▶ **THE EXERCISE**: Extract each line of the data and write it out again exactly.

▶ **TASK DATA**:
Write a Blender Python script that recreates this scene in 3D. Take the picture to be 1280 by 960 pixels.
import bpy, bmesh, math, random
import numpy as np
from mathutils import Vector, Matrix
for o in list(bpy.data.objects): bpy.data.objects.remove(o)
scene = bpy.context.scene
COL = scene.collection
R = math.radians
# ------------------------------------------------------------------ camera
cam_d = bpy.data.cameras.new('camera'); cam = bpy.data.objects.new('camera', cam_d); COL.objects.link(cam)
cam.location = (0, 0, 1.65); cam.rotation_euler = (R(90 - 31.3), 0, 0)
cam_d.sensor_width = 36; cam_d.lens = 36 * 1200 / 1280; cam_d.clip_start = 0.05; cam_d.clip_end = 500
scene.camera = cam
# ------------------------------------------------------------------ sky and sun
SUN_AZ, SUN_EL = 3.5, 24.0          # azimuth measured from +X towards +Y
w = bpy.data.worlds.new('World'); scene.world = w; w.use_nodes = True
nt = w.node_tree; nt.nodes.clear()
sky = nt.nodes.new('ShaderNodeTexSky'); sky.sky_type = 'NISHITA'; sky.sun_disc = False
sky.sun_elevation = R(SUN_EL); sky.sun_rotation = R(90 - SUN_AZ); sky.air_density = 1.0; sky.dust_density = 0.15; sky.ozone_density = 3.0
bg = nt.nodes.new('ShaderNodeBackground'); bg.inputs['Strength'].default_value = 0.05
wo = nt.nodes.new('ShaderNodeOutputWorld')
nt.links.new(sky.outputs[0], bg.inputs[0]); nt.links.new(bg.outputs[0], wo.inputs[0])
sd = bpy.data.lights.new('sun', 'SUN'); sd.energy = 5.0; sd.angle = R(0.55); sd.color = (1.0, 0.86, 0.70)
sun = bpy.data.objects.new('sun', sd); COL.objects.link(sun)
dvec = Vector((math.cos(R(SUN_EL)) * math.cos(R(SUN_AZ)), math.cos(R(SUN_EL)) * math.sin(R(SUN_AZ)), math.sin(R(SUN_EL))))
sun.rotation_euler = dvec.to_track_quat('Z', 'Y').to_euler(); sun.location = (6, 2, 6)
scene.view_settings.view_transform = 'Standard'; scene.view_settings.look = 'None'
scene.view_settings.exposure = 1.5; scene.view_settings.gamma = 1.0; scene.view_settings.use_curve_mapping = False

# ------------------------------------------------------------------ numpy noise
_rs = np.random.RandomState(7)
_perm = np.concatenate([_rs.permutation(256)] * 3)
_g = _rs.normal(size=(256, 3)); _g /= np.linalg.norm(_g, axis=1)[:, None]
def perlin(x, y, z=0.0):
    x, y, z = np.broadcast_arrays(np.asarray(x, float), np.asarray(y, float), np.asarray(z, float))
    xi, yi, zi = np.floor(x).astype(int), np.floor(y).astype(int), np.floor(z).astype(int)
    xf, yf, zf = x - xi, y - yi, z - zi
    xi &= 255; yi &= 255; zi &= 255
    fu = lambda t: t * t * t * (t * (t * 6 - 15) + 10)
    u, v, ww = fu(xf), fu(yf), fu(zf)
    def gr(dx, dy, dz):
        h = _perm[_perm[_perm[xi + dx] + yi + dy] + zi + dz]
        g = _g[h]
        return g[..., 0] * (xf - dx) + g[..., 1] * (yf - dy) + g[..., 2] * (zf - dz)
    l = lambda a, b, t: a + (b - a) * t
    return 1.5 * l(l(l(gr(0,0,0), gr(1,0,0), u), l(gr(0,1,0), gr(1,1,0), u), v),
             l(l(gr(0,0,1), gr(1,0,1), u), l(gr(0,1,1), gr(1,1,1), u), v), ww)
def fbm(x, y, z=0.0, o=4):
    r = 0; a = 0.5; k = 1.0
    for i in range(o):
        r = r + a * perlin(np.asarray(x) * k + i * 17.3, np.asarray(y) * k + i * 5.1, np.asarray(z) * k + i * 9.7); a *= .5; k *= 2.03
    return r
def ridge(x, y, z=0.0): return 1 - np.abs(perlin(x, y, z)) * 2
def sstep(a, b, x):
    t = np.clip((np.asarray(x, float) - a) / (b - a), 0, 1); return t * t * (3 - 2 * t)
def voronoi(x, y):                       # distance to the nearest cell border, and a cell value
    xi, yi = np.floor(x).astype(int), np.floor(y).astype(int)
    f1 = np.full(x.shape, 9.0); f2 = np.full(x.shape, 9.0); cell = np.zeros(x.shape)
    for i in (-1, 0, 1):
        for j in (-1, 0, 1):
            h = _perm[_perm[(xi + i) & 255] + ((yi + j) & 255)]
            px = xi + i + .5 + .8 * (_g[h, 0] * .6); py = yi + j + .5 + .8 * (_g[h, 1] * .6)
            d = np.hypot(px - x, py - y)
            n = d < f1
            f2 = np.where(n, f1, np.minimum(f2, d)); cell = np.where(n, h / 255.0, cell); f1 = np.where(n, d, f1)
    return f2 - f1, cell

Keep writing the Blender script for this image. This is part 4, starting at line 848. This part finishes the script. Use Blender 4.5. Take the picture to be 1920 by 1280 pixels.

▶ **ANSWER TO THIS PROBLEM**:
Write a Blender Python script that recreates this scene in 3D. Take the picture to be 1280 by 960 pixels.
import bpy, bmesh, math, random
import numpy as np
from mathutils import Vector, Matrix
for o in list(bpy.data.objects): bpy.data.objects.remove(o)
scene = bpy.context.scene
COL = scene.collection
R = math.radians
# ------------------------------------------------------------------ camera
cam_d = bpy.data.cameras.new('camera'); cam = bpy.data.objects.new('camera', cam_d); COL.objects.link(cam)
cam.location = (0, 0, 1.65); cam.rotation_euler = (R(90 - 31.3), 0, 0)
cam_d.sensor_width = 36; cam_d.lens = 36 * 1200 / 1280; cam_d.clip_start = 0.05; cam_d.clip_end = 500
scene.camera = cam
# ------------------------------------------------------------------ sky and sun
SUN_AZ, SUN_EL = 3.5, 24.0          # azimuth measured from +X towards +Y
w = bpy.data.worlds.new('World'); scene.world = w; w.use_nodes = True
nt = w.node_tree; nt.nodes.clear()
sky = nt.nodes.new('ShaderNodeTexSky'); sky.sky_type = 'NISHITA'; sky.sun_disc = False
sky.sun_elevation = R(SUN_EL); sky.sun_rotation = R(90 - SUN_AZ); sky.air_density = 1.0; sky.dust_density = 0.15; sky.ozone_density = 3.0
bg = nt.nodes.new('ShaderNodeBackground'); bg.inputs['Strength'].default_value = 0.05
wo = nt.nodes.new('ShaderNodeOutputWorld')
nt.links.new(sky.outputs[0], bg.inputs[0]); nt.links.new(bg.outputs[0], wo.inputs[0])
sd = bpy.data.lights.new('sun', 'SUN'); sd.energy = 5.0; sd.angle = R(0.55); sd.color = (1.0, 0.86, 0.70)
sun = bpy.data.objects.new('sun', sd); COL.objects.link(sun)
dvec = Vector((math.cos(R(SUN_EL)) * math.cos(R(SUN_AZ)), math.cos(R(SUN_EL)) * math.sin(R(SUN_AZ)), math.sin(R(SUN_EL))))
sun.rotation_euler = dvec.to_track_quat('Z', 'Y').to_euler(); sun.location = (6, 2, 6)
scene.view_settings.view_transform = 'Standard'; scene.view_settings.look = 'None'
scene.view_settings.exposure = 1.5; scene.view_settings.gamma = 1.0; scene.view_settings.use_curve_mapping = False

# ------------------------------------------------------------------ numpy noise
_rs = np.random.RandomState(7)
_perm = np.concatenate([_rs.permutation(256)] * 3)
_g = _rs.normal(size=(256, 3)); _g /= np.linalg.norm(_g, axis=1)[:, None]
def perlin(x, y, z=0.0):
    x, y, z = np.broadcast_arrays(np.asarray(x, float), np.asarray(y, float), np.asarray(z, float))
    xi, yi, zi = np.floor(x).astype(int), np.floor(y).astype(int), np.floor(z).astype(int)
    xf, yf, zf = x - xi, y - yi, z - zi
    xi &= 255; yi &= 255; zi &= 255
    fu = lambda t: t * t * t * (t * (t * 6 - 15) + 10)
    u, v, ww = fu(xf), fu(yf), fu(zf)
    def gr(dx, dy, dz):
        h = _perm[_perm[_perm[xi + dx] + yi + dy] + zi + dz]
        g = _g[h]
        return g[..., 0] * (xf - dx) + g[..., 1] * (yf - dy) + g[..., 2] * (zf - dz)
    l = lambda a, b, t: a + (b - a) * t
    return 1.5 * l(l(l(gr(0,0,0), gr(1,0,0), u), l(gr(0,1,0), gr(1,1,0), u), v),
             l(l(gr(0,0,1), gr(1,0,1), u), l(gr(0,1,1), gr(1,1,1), u), v), ww)
def fbm(x, y, z=0.0, o=4):
    r = 0; a = 0.5; k = 1.0
    for i in range(o):
        r = r + a * perlin(np.asarray(x) * k + i * 17.3, np.asarray(y) * k + i * 5.1, np.asarray(z) * k + i * 9.7); a *= .5; k *= 2.03
    return r
def ridge(x, y, z=0.0): return 1 - np.abs(perlin(x, y, z)) * 2
def sstep(a, b, x):
    t = np.clip((np.asarray(x, float) - a) / (b - a), 0, 1); return t * t * (3 - 2 * t)
def voronoi(x, y):                       # distance to the nearest cell border, and a cell value
    xi, yi = np.floor(x).astype(int), np.floor(y).astype(int)
    f1 = np.full(x.shape, 9.0); f2 = np.full(x.shape, 9.0); cell = np.zeros(x.shape)
    for i in (-1, 0, 1):
        for j in (-1, 0, 1):
            h = _perm[_perm[(xi + i) & 255] + ((yi + j) & 255)]
            px = xi + i + .5 + .8 * (_g[h, 0] * .6); py = yi + j + .5 + .8 * (_g[h, 1] * .6)
            d = np.hypot(px - x, py - y)
            n = d < f1
            f2 = np.where(n, f1, np.minimum(f2, d)); cell = np.where(n, h / 255.0, cell); f1 = np.where(n, d, f1)
    return f2 - f1, cell

Keep writing the Blender script for this image. This is part 4, starting at line 848. This part finishes the script. Use Blender 4.5. Take the picture to be 1920 by 1280 pixels.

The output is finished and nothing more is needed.